Beauty and the Beast Sing-Along is a 15-minute film attraction presented inside the Palais du Cinéma at EPCOT’s France Pavilion. Designed as a lighthearted companion to the pavilion’s longstanding Impressions de France film, the show invites guests to sing along with familiar musical numbers from Disney’s 1991 animated classic, including “Belle,” “Gaston,” “Be Our Guest,” and the title song. Because the attraction has no height requirement and is presented in an air-conditioned theater, it also serves as a convenient low-key break during a day in World Showcase.

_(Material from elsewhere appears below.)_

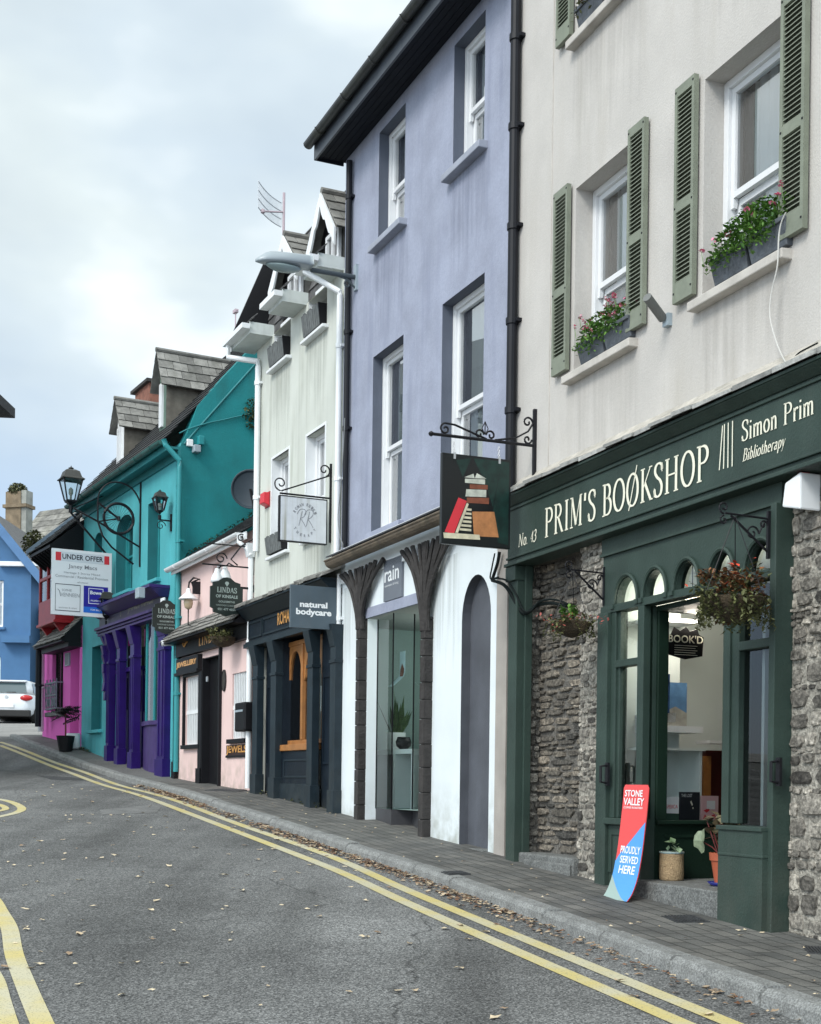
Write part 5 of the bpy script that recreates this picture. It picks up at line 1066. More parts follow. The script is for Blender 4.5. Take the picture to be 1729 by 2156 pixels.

The film is not simply an abbreviated screening of Beauty and the Beast. Narrated by Angela Lansbury in her role as Mrs. Potts, it offers a playful revisionist version of the story in which LeFou is revealed to have secretly helped bring Belle and the Beast together. New animated sequences place Gaston’s frequently mistreated sidekick behind several key moments, including Maurice’s arrival at the castle and the romantic ballroom scene. The conceit gives longtime fans something new to watch for, even though its deliberately comic reinterpretation of the original plot has made the show one of EPCOT’s more polarizing additions.

Beauty and the Beast Sing-Along debuted on January 17, 2020, during a period of major changes at EPCOT. It was directed and produced by Don Hahn, who also produced the original animated Beauty and the Beast and its 2017 live-action adaptation. The attraction joined an upgraded 4K presentation of Impressions de France, which has been shown in the same theater since EPCOT Center opened in 1982. Rather than eliminating that opening-day film entirely, Disney scheduled the two productions at different times, with the sing-along typically occupying the daytime schedule and Impressions de France returning in the evening.
The Palais du Cinéma waiting area also includes gallery displays celebrating French literature and its influence on film, theater, ballet, and opera, giving the venue a broader cultural context than the sing-along alone might suggest.
After a temporary refurbishment closure in early 2026, Beauty and the Beast Sing-Along reopened in May alongside Impressions de France. Today, it remains a modest but distinctive part of the France Pavilion: accessible, musically familiar, and notable for its unconventional attempt to retell a tale as old as time from an unexpected perspective.